Dlaczego zakłada się, że dziś wszyscy potrafią szukać zwierzęcia? Odpowiedź ciągle powtarzana: bo internet jest dla wszystkich dostępny. Zatem ja się pytam: skoro są dostępne poradniki malowania, czemu nie wszyscy malują? To jest ten sam tok myślenia, tylko jakoś zgrzyta kociarzom, że mieliby być malarzami. Ale wychodzą z założenia, że KAŻDY może zwierzaka szukać w ten sam sposób bo "wiedza leży w zasięgu ręki". Otóż nie, nie każdy potrafi się za to zabrać. Nie każdy potrafi nawet napisać referat w szkole, chociaż bibliotekę ma w tym samym budynku. Nie każdy potrafi wybrać odpowiednie książki do referatu. A nawet mając odpowiednią książkę nie każdy potrafi wybrać dobry fragment. Powiem więcej, sporo osób wybiera nie te fragmenty co trzeba, nie zawierające ważnych informacji, zanudzające osoby czytające czy słuchające. Do wszystkiego potrzebne są pewne predyspozycje. Nawet do sprawdzenia w internecie, jak szukać zwierzaka. Do znalezienia odpowiednich stron z informacjami, do wyodrębnienia tych informacji, do zrozumienia ich i do sensownego wprowadzenia w życie. "Wywieś ogłoszenia" można zrozumieć jako dosłownie kilka ogłoszeń w ważnych miejscach. Ja wiem, jak należy to rozumieć, ale mam świadomość, że mnóstwo ludzi nie ma o tym pojęcia. Że zamiast okleić całą okolicę plakatami wywiesiliby na jednym drzewie, jednym słupie, jednej tablicy. "Bo to widoczne miejsca, gdzie indziej nie ma sensu".
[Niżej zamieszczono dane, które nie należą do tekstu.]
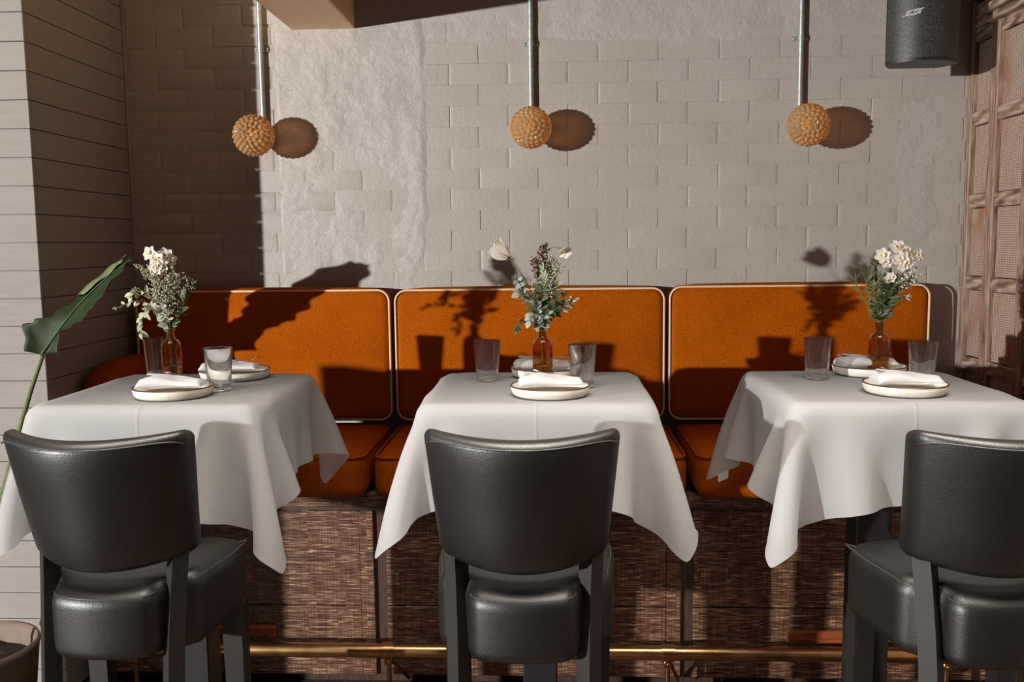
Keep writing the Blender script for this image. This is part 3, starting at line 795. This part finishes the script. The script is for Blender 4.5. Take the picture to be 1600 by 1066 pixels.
# leaf blade: midrib with left and right margins (world metres), ruffled between
MID = [(-1.704, 2.935, -.352), (-1.66, 2.93, -.299), (-1.617, 2.93, -.246), (-1.565, 2.94, -.183), (-1.496, 2.94, -.12), (-1.423, 2.93, -.068), (-1.373, 2.92, -.033)]
UP = [(-1.742, 2.905, -.338), (-1.742, 2.915, -.251), (-1.686, 2.925, -.228), (-1.627, 2.97, -.191), (-1.577, 3.01, -.138), (-1.486, 3.0, -.071), (-1.392, 2.95, -.029)]
LO = [(-1.635, 2.91, -.343), (-1.615, 2.895, -.274), (-1.56, 2.88, -.248), (-1.506, 2.87, -.21), (-1.456, 2.87, -.152), (-1.391, 2.875, -.075), (-1.362, 2.90, -.039)]
def blade(M, A, B, nu, nv, mat, ruff):
    m_ = curve(M, nu); a_ = curve(A, nu); b_ = curve(B, nu); V = []; F = []
    n_ = len(m_)
    for i in range(n_):
        for k in range(-nv, nv+1):
            e = a_[i] if k < 0 else b_[i]; q = abs(k)/nv
            p = m_[i].lerp(e, q); nrm = (m_[min(i+1, n_-1)]-m_[max(i-1, 0)]).cross(b_[i]-a_[i]).normalized()
            p = p+nrm*(.006*math.sin(math.pi*q))+(e-m_[i])*(.10*q*math.sin(i*.9+(1 if k < 0 else 2.4)))+nrm*ruff*q*q*math.sin(i*.7+k)
            V.append((p.x, p.y, p.z+H))
    w_ = 2*nv+1
    for i in range(n_-1):
        for k in range(w_-1): F.append((i*w_+k, i*w_+k+1, (i+1)*w_+k+1, (i+1)*w_+k))
    return V, F
V, F = blade(MID, UP, LO, 8, 5, 'big_leaf', .004)
V = [Vector(v)-o0 for v in V]
lf = ob('leaf_blade', mesh('leaf_blade', V, F, 'big_leaf', True), pl)
mdf = lf.modifiers.new('thick', 'SOLIDIFY'); mdf.thickness = .0012
mr = [Vector((x, y, z+H))-o0 for x, y, z in MID]
mr = curve(mr, 8); ob('midrib', mesh('midrib', *tube([p+Vector((.0, -.003, 0)) for p in mr], [.0045-.0035*k/(len(mr)-1) for k in range(len(mr))], 6), 'leaf_vein', True), lf)

ua, ma = curve(UP, 8), curve(MID, 8)
V = []; F = []; i0 = int(len(ua)*.60)
for i in range(i0, len(ua)):
    q_ = (i-i0)/(len(ua)-1-i0); wd_ = math.sin(math.pi*min(1, .12+q_*.95))**.5*.85+.08
    for k in range(5):
        p = ua[i].lerp(ma[i], wd_*k/4)+Vector((-.003, -.014-.012*math.sin(math.pi*k/4), .004*math.sin(math.pi*k/4)+.003*math.sin(i*.8)))
        V.append(Vector((p.x, p.y, p.z+H))-o0)
for i in range(len(ua)-i0-1):
    for k in range(4): F.append((i*5+k, i*5+k+1, (i+1)*5+k+1, (i+1)*5+k))
lt = ob('rolled_edge', mesh('rolled_edge', V, F, 'leaf_underside', True), lf); lt['label'] = 'pale green rolled edge of the leaf near its tip'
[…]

wilber pisze:Jak ktoś zgubi klucze, to nie wychodzi na rozstajne drogi i nie siedzi i nie czeka aż same do niego przyjdą, tylko SZUKA.
A jak wygląda szukanie kluczy? Na ogół chodzi się po terenie, po którym się wcześniej przemieszczało, i rozgląda w trawie. Tak też robią osoby szukające zwierzęcia. Ale nigdzie nie będzie dowodu takiego szukania.
W mojej okolicy kobieta zgubiła portfel. Spytała mnie, czy nie widziałam. Myślisz, że gdzieś widniała kartka o tym? Bodaj na drzewie? Nie. To już psa bardziej szukano na tym terenie, bo pojawiło się ogłoszenie. Znaczy pies był cenniejszy niż portfel.
wilber pisze:Dla mnie zamieszczenie ogłoszenia ze zdjęciem na stronie schroniska, a tak robię, wyczerpuje z mojej strony temat ogłoszeń.
W mojej okolicy tak to nie działa. Strona nie jest aktualna, nic na niej nie zamieścisz. Można co najwyżej tam pojechać osobiście, chociaż nie daję gwarancji, czy później dane od znalazców są przechowywane.
wilber pisze:Jeżeli jednak osoba faktycznie nie potrafi zadzwonić, nie umie napisać i przylepić kartki, to może świadczyć o tym, że nie odnajduje się w rzeczywistości, co za tym idzie nie bardzo nadaje się na opiekuna czegokolwiek żywego.
Wracam ciągle do podanego przeze mnie przykładu kobiety i jej psa. Była w schronisku, była u weterynarza. Ogłoszenie wisiało jedno ale mogło zostać zerwane przez deszcz i wiatr. Dowodów na to, czy właściciel dzwonił i jeździł znalazca nie ma żadnych, pozostaje mu tylko ogłoszenie. Na podstawie braku ogłoszenia nie da się moim zdaniem z góry stwierdzić, czy ktoś zwierzaka szuka.
wilber pisze:nie zwalniajmy tak lekko ludzi z obowiązku myślenia i działania.
A kociarzy możemy zwolnić z przestrzegania przepisów prawa? Tak po prostu? Dodajmy: tylko dlatego, że druga strona nie myśli? I nie robi tego, co kociarze uznają za słuszne? Od kiedy cudzy brak myślenia upoważnia mnie do łamania przepisów?
Wraz z ilością znalezionych zwierząt wzrasta rozgoryczenie. "Czemu nie mogli głupiej kartki powiesić? Czy to było takie trudne?" I ja rozumiem ten żal. Ale nie pojmuję, czemu tak niemożliwy do zaakceptowania jest prawny obowiązek szukania właściciela przez znalazcę.
Muszę też przyznać, iż dość dziwnym jest doświadczenie, kiedy przypominanie o przepisach jest czymś niewłaściwym, śmiesznym. I to nie w gronie bandytów, tylko kociarzy. Kiedy naiwnym jest wiara w to, że ludzie mogą się zmienić, zaś czymś godnym pochwały uznawanie wszystkich nie postępujących zgodnie z wymyślonym i wypracowanym planem działań za bezdusznych i niereformowalnych drani.
-----
Już wiem od kilku osób, że żyję w innym kraju, bez szczególnego zdziwienia dowiedziałam się, że to w co wierzę jest naiwne, został jeszcze sztandarowy argument z doświadczeniem, którego niewątpliwie musi mi brakować, skoro jeszcze nie dołączyłam do drugiej grupy dyskutantów. Nie wiem, czy chcę doczekać tego etapu rozmowy. Może najlepiej będzie poprzestać na tym, co dotychczas padło.